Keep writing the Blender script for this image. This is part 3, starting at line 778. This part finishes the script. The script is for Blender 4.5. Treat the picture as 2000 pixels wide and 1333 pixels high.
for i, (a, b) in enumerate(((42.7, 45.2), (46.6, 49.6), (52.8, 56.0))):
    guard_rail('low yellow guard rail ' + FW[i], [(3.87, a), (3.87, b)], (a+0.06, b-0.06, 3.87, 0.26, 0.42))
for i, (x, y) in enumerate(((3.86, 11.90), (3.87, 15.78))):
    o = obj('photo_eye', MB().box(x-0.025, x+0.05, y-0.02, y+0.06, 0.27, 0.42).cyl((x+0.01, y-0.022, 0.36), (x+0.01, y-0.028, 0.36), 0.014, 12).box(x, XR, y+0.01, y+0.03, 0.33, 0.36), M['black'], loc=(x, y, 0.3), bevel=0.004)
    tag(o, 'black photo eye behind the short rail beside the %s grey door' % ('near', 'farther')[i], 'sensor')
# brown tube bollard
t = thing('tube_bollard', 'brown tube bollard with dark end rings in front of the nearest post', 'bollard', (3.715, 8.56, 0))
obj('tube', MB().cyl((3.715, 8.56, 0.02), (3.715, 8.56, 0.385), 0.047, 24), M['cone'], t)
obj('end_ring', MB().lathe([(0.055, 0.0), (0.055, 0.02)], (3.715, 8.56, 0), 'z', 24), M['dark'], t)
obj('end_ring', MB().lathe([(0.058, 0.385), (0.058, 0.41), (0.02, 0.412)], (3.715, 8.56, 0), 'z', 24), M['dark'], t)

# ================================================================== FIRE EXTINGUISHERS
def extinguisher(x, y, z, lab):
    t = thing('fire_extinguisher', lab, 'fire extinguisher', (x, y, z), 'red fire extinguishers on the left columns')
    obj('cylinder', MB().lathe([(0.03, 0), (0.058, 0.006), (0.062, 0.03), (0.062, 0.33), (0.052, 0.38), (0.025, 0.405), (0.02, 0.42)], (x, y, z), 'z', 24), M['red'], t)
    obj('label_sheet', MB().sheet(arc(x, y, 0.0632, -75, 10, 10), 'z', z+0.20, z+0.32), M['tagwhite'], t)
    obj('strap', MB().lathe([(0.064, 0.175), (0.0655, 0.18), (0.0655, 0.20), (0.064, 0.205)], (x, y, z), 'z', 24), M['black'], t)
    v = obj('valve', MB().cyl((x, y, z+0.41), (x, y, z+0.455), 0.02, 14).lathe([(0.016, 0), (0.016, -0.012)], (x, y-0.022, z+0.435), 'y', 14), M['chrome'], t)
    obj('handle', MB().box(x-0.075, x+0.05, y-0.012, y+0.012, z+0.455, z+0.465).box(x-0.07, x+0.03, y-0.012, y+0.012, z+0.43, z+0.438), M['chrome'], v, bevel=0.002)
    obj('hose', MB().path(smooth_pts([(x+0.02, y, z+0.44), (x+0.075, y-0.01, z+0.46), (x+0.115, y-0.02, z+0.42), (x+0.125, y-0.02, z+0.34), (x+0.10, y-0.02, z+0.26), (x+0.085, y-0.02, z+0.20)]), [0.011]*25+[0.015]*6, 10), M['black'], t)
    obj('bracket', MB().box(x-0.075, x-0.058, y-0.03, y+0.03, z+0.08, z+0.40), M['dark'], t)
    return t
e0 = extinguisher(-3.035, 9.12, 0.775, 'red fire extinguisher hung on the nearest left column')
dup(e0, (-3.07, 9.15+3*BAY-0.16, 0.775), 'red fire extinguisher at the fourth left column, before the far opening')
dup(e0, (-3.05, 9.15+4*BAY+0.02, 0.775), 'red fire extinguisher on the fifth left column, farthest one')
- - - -
EXERCISE PROMPT -
Every line above should be retyped exactly as given.

FULL RESPONSE -
Keep writing the Blender script for this image. This is part 3, starting at line 778. This part finishes the script. The script is for Blender 4.5. Treat the picture as 2000 pixels wide and 1333 pixels high.
for i, (a, b) in enumerate(((42.7, 45.2), (46.6, 49.6), (52.8, 56.0))):
    guard_rail('low yellow guard rail ' + FW[i], [(3.87, a), (3.87, b)], (a+0.06, b-0.06, 3.87, 0.26, 0.42))
for i, (x, y) in enumerate(((3.86, 11.90), (3.87, 15.78))):
    o = obj('photo_eye', MB().box(x-0.025, x+0.05, y-0.02, y+0.06, 0.27, 0.42).cyl((x+0.01, y-0.022, 0.36), (x+0.01, y-0.028, 0.36), 0.014, 12).box(x, XR, y+0.01, y+0.03, 0.33, 0.36), M['black'], loc=(x, y, 0.3), bevel=0.004)
    tag(o, 'black photo eye behind the short rail beside the %s grey door' % ('near', 'farther')[i], 'sensor')
# brown tube bollard
t = thing('tube_bollard', 'brown tube bollard with dark end rings in front of the nearest post', 'bollard', (3.715, 8.56, 0))
obj('tube', MB().cyl((3.715, 8.56, 0.02), (3.715, 8.56, 0.385), 0.047, 24), M['cone'], t)
obj('end_ring', MB().lathe([(0.055, 0.0), (0.055, 0.02)], (3.715, 8.56, 0), 'z', 24), M['dark'], t)
obj('end_ring', MB().lathe([(0.058, 0.385), (0.058, 0.41), (0.02, 0.412)], (3.715, 8.56, 0), 'z', 24), M['dark'], t)

# ================================================================== FIRE EXTINGUISHERS
def extinguisher(x, y, z, lab):
    t = thing('fire_extinguisher', lab, 'fire extinguisher', (x, y, z), 'red fire extinguishers on the left columns')
    obj('cylinder', MB().lathe([(0.03, 0), (0.058, 0.006), (0.062, 0.03), (0.062, 0.33), (0.052, 0.38), (0.025, 0.405), (0.02, 0.42)], (x, y, z), 'z', 24), M['red'], t)
    obj('label_sheet', MB().sheet(arc(x, y, 0.0632, -75, 10, 10), 'z', z+0.20, z+0.32), M['tagwhite'], t)
    obj('strap', MB().lathe([(0.064, 0.175), (0.0655, 0.18), (0.0655, 0.20), (0.064, 0.205)], (x, y, z), 'z', 24), M['black'], t)
    v = obj('valve', MB().cyl((x, y, z+0.41), (x, y, z+0.455), 0.02, 14).lathe([(0.016, 0), (0.016, -0.012)], (x, y-0.022, z+0.435), 'y', 14), M['chrome'], t)
    obj('handle', MB().box(x-0.075, x+0.05, y-0.012, y+0.012, z+0.455, z+0.465).box(x-0.07, x+0.03, y-0.012, y+0.012, z+0.43, z+0.438), M['chrome'], v, bevel=0.002)
    obj('hose', MB().path(smooth_pts([(x+0.02, y, z+0.44), (x+0.075, y-0.01, z+0.46), (x+0.115, y-0.02, z+0.42), (x+0.125, y-0.02, z+0.34), (x+0.10, y-0.02, z+0.26), (x+0.085, y-0.02, z+0.20)]), [0.011]*25+[0.015]*6, 10), M['black'], t)
    obj('bracket', MB().box(x-0.075, x-0.058, y-0.03, y+0.03, z+0.08, z+0.40), M['dark'], t)
    return t
e0 = extinguisher(-3.035, 9.12, 0.775, 'red fire extinguisher hung on the nearest left column')
dup(e0, (-3.07, 9.15+3*BAY-0.16, 0.775), 'red fire extinguisher at the fourth left column, before the far opening')
dup(e0, (-3.05, 9.15+4*BAY+0.02, 0.775), 'red fire extinguisher on the fifth left column, farthest one')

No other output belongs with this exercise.